** Start **
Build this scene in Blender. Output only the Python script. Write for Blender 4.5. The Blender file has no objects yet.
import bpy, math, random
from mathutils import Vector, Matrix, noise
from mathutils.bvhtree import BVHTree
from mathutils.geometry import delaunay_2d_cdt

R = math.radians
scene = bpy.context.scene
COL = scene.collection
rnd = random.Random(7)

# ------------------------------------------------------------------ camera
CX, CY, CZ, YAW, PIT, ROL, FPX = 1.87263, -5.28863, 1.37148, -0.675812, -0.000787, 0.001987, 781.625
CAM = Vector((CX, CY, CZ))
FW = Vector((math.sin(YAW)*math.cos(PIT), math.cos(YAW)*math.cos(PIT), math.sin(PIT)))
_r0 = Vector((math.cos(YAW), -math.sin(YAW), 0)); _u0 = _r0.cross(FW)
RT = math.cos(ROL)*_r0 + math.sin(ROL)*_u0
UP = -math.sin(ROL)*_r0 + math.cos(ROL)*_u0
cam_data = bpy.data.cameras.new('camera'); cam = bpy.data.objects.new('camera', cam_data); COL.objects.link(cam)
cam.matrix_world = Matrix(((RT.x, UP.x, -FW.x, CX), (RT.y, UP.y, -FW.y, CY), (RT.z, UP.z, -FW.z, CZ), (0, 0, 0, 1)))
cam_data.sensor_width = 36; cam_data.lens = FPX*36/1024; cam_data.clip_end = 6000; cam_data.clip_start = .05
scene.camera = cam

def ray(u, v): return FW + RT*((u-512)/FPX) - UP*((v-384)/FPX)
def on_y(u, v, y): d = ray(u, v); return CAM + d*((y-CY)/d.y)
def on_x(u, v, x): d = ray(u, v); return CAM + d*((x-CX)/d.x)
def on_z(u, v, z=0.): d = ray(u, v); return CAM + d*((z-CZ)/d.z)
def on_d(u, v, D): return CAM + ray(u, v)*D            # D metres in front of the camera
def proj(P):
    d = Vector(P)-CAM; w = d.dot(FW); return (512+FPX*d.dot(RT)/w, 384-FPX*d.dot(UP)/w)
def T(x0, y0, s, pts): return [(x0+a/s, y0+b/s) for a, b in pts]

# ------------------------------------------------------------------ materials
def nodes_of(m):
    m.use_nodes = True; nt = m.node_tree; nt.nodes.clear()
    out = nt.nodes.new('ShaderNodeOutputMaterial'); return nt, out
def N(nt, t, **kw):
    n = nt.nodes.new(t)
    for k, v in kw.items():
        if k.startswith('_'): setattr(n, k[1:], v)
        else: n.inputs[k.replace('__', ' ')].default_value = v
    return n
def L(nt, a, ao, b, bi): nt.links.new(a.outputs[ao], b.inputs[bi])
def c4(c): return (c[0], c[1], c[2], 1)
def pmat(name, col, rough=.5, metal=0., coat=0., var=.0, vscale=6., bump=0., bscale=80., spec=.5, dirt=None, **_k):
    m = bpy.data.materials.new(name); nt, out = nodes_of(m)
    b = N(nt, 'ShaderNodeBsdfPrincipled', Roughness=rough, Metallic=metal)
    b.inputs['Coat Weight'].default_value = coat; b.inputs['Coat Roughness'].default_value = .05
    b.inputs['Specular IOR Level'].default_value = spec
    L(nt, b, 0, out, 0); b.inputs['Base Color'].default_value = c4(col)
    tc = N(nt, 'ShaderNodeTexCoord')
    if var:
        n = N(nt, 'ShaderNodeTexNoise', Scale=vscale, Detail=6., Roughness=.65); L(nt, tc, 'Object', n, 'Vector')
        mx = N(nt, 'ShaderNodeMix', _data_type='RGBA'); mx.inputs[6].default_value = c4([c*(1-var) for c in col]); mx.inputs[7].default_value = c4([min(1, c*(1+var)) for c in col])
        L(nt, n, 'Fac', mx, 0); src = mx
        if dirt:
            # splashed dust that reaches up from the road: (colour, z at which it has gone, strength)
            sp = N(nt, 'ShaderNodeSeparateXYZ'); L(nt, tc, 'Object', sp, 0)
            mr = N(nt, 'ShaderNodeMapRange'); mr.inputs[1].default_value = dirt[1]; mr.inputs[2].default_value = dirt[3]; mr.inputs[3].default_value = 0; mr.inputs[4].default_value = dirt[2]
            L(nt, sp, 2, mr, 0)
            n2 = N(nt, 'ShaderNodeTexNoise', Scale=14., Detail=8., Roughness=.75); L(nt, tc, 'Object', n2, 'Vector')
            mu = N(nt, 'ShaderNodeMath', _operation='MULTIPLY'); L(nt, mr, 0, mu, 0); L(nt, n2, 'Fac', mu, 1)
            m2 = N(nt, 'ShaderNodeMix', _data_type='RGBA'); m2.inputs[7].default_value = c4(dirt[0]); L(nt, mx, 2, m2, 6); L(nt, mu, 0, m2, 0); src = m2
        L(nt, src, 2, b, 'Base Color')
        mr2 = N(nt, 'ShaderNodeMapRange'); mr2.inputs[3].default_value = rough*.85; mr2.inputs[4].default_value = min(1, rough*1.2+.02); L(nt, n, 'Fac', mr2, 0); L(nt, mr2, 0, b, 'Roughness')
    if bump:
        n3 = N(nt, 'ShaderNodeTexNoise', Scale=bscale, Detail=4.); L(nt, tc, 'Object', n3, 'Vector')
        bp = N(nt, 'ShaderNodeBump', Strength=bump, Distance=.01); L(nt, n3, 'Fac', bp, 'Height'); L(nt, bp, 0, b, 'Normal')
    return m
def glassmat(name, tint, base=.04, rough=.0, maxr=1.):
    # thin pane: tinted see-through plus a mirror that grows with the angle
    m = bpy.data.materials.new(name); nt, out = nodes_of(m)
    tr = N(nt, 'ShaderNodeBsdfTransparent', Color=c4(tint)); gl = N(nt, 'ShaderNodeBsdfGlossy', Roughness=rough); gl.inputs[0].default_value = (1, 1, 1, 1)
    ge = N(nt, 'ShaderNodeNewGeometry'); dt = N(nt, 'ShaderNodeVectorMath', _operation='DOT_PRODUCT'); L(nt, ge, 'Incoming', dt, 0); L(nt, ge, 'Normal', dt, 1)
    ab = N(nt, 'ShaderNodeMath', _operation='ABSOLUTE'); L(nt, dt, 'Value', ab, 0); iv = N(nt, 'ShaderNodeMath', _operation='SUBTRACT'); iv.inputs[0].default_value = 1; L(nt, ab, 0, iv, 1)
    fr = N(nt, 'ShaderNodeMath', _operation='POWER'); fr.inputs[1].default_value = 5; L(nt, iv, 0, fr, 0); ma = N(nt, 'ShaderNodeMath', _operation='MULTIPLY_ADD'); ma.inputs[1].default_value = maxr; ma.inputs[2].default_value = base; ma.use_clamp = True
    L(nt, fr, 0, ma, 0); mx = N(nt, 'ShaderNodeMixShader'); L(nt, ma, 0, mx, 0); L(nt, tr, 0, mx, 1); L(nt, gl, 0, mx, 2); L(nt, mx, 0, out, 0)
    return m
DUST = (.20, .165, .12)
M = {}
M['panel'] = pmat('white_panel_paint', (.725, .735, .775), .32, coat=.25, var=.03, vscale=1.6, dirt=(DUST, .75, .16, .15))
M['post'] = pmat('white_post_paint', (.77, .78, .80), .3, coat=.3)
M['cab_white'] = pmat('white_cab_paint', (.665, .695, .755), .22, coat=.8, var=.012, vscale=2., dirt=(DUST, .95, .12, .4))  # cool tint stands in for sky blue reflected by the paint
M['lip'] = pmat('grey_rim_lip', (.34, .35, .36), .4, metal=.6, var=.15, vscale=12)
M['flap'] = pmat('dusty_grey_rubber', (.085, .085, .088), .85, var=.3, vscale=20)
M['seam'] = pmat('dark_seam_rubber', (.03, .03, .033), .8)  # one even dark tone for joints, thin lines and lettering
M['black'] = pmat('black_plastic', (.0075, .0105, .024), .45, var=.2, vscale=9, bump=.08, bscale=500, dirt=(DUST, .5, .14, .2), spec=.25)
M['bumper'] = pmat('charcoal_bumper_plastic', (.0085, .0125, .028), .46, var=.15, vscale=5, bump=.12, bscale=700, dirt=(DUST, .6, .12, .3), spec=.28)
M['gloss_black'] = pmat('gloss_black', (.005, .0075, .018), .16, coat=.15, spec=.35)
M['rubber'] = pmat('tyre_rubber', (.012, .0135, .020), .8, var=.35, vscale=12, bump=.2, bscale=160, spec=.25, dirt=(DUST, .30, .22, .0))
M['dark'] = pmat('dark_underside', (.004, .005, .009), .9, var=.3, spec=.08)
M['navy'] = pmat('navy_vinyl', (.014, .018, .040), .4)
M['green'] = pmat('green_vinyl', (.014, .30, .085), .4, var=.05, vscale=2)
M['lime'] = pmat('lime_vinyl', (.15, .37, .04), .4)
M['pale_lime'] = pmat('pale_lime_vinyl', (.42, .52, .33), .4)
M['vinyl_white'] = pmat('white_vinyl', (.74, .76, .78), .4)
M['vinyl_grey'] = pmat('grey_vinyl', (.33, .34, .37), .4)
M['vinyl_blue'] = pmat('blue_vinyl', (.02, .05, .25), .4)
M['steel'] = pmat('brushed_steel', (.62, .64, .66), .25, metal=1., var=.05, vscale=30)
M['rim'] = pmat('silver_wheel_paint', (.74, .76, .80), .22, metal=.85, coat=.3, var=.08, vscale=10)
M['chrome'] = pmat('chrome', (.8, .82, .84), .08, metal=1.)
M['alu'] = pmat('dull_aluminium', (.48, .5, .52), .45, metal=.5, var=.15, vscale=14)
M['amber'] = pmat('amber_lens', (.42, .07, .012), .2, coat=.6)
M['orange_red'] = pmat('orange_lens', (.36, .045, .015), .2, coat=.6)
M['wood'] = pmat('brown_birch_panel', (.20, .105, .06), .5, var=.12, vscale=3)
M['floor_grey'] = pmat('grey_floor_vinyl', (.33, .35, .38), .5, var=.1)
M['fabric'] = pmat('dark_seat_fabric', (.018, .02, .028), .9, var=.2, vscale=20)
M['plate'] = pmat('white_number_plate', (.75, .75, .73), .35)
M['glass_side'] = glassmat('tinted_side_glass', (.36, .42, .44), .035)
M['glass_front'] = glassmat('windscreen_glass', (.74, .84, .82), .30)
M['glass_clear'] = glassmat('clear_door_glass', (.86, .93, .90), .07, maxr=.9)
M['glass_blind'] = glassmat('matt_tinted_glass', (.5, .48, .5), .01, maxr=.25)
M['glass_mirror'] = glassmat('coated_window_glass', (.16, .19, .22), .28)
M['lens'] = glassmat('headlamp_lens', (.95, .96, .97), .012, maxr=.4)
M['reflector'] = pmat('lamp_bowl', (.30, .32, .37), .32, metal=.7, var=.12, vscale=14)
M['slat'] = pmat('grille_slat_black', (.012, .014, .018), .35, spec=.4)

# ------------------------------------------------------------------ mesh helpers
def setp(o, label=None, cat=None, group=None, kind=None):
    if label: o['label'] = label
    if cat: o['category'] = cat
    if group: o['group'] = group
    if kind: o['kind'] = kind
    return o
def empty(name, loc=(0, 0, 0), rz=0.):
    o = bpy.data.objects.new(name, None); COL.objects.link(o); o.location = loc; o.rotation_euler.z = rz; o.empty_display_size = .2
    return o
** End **
§ **WHAT IS ASKED**: In the lines above, find each one with "scene" and list it.

§ **OUTPUT OF THE TASK**:
Build this scene in Blender. Output only the Python script. Write for Blender 4.5. The Blender file has no objects yet.
scene = bpy.context.scene
COL = scene.collection
scene.camera = cam